Romantische Vorstellungen
Über den Zeitraum eines halben Jahrhunderts hat ein breit gefächertes Publikum die sympathischen Eigenheiten der Bar schätzen gelernt. Das fängt damit an, dass sie King Georg heißt – und nicht King George! Warum das „e“ und damit die englische Aussprache einst unter den Tisch fielen, ist nicht überliefert. Vielleicht hat die Person des Welfenkönigs und gleichzeitig ersten englischen Königs (1714) Georg I. Pate gestanden, dessen deutsche Abstammung, die mangelnden Kenntnisse der englischen Sprache und sein Ruf als Frauenheld eine gelungene Begründung der Namensgebung abgeben – und dessen Konterfei daher über der Bar hängt. Der Schriftzug des King Georg ist aber eher der Whiskysorte King George V. entlehnt…. Und es gibt auch eine kölsche Erklärungsversion: Irgendwann sei von der Leuchtschrift das „e“ heruntergefallen…

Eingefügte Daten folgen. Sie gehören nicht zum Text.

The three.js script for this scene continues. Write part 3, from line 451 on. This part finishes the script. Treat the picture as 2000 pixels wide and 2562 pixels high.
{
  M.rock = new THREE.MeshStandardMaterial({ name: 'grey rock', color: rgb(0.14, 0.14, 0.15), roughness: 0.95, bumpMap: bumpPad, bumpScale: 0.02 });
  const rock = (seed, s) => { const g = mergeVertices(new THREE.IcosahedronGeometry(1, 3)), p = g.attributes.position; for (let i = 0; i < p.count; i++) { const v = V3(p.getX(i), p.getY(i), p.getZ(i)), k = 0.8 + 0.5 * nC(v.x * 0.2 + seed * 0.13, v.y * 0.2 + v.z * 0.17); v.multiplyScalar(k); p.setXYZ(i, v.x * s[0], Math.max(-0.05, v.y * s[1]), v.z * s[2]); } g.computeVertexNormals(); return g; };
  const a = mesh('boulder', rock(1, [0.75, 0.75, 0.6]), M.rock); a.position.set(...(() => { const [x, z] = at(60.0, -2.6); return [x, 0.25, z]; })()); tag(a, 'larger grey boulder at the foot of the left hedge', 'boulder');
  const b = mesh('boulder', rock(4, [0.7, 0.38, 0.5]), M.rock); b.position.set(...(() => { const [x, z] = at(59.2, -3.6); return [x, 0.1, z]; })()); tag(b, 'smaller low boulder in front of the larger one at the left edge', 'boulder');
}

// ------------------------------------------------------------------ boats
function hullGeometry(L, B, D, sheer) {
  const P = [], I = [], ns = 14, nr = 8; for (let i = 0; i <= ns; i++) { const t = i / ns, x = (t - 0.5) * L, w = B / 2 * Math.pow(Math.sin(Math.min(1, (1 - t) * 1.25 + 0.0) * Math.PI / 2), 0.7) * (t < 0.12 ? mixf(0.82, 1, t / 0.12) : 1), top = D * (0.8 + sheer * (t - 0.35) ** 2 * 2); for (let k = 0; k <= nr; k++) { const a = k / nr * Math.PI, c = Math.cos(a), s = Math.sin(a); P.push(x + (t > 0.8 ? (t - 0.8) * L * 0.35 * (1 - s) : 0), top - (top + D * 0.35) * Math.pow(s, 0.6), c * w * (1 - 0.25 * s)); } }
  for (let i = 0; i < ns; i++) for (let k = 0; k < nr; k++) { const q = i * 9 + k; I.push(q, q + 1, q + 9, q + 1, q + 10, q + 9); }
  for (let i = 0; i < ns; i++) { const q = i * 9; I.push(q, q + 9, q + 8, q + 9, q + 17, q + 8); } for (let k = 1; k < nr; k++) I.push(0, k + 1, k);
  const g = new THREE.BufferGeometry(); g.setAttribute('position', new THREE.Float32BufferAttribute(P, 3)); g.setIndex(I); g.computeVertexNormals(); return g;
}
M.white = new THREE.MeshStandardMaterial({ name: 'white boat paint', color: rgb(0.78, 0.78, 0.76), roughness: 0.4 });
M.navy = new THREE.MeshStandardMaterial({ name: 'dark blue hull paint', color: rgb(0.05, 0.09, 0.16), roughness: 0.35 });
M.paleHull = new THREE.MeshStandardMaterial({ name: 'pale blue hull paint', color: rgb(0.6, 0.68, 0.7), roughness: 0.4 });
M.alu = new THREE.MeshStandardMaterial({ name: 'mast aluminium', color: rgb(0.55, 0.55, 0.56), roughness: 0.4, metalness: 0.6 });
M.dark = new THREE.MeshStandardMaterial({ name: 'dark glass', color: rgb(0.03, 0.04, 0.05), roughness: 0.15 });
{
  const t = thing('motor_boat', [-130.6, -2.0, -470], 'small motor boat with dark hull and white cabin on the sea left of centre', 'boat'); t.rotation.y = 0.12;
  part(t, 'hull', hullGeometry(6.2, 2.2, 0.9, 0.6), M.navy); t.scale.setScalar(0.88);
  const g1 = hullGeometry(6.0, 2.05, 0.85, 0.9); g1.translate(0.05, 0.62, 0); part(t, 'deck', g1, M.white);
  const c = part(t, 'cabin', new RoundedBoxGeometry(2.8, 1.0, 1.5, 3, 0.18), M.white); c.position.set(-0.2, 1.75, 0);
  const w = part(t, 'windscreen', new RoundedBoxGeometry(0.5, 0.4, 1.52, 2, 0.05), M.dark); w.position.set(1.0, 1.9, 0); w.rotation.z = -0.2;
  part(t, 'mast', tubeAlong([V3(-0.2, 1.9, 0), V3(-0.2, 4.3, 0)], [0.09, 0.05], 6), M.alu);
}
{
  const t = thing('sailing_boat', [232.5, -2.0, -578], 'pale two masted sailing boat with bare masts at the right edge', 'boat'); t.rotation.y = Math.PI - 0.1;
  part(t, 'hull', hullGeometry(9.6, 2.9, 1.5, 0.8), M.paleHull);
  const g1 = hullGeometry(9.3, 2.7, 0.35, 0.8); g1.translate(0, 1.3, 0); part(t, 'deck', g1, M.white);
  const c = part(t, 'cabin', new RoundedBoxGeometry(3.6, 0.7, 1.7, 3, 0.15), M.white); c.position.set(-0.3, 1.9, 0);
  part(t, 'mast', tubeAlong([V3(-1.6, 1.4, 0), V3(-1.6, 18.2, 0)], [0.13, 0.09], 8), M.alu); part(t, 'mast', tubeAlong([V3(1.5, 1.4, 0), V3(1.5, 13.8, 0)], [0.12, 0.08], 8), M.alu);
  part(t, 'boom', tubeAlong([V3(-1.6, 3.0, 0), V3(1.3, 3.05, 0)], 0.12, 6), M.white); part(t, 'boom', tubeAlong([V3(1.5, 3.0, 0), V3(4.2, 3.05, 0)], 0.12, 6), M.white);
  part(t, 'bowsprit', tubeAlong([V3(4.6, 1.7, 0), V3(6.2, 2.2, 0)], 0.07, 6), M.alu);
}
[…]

Zwischen Exklusiv und Geheimtipp
2008 kam ein Romantiker mit frischen Ideen ans Ruder. André Sauer übernahm das Steuer von Manfred Weinmann. Er beließ das Interieur, krempelte den Laden mit seinem Team jedoch programmatisch auf links. In der neuen Klubbar gab es Konzerte und DJ-Sets, Lesungen und Vorträge, Burleske-Auftritte und andere Performances. Jan Lankischs legendäre Konzertreihe ACBTY erfuhr internationale Beachtung und schuf eine lokale Fangemeinde, Kooperationen mit der Akademie der Künste der Welt, dem Literaturhaus oder dem Week-End-Fest sorgten für eine engere Vernetzung des King Georg in der kulturellen Szene der Stadt. Für sein musikalisches Booking wurde es drei Mal mit dem Spielstättenprogrammpreis Applaus ausgezeichnet.
Jazz und andere Neuigkeiten
2019 stand das King Georg vor gleich mehreren Herausforderungen: Die Mannschaft war erschöpft, die Kassen leer, die Einrichtung zwar spannend aber marode und deshalb eine Grundsanierung behördlich erforderlich.
Als neue Betreiber fanden sich Jazz-Verrückte aus dem Kreis des Fördervereins der Cologne Jazz Supporters e.V. Neben notwendigen und wohlüberlegten Modernisierungen mit dem Ziel der Aufrechterhaltung der Atmosphäre des King Georg setzen sie einen neuen musikalischen Schwerpunkt: Jazz, straight ahead, modern and more… wie es sich für einen Jazz-Club gehört. Die Idee: Von Montag bis Donnerstag mindestens zwei Mal in der Woche hervorragende Jazz-Live-Konzerte, an den „freien“ Tagen für die Besucher kostenlose Gigs von „Young Talents“ der Musikhochschule. Dazu am Freitag und Samstag ein abwechslungsreiches Programm mit Literatur und unterschiedlichen Musikrichtungen, bevor um 23 Uhr die DJs starten. An 6 Tagen in der Woche zu öffnen ist mutig – die Mannschaft des King Georg macht es durch ihr Engagement möglich.
Die Konzentration auf Jazz steht geradezu sinnbildlich für die Verbindung von Tradition und Gegenwart. Das Rezept heißt ganz einfach: Gute Unterhaltung. Es soll dafür sorgen, das geschichtsträchtige King Georg als besonderen Ort für Live-Musik, durchtanzte Nächte und sonstige Kulturveranstaltungen an seinem angestammten Platz nachhaltig zu verankern. Für alle, die Lust darauf haben, das King Georg, die Musik, den gelungenen Cocktail und – wie in Köln üblich – ein wenig sich selbst zu feiern. Als Club der Künstler, Jazzliebhaber, Nachtschwärmer. Und für alle, die es noch werden wollen.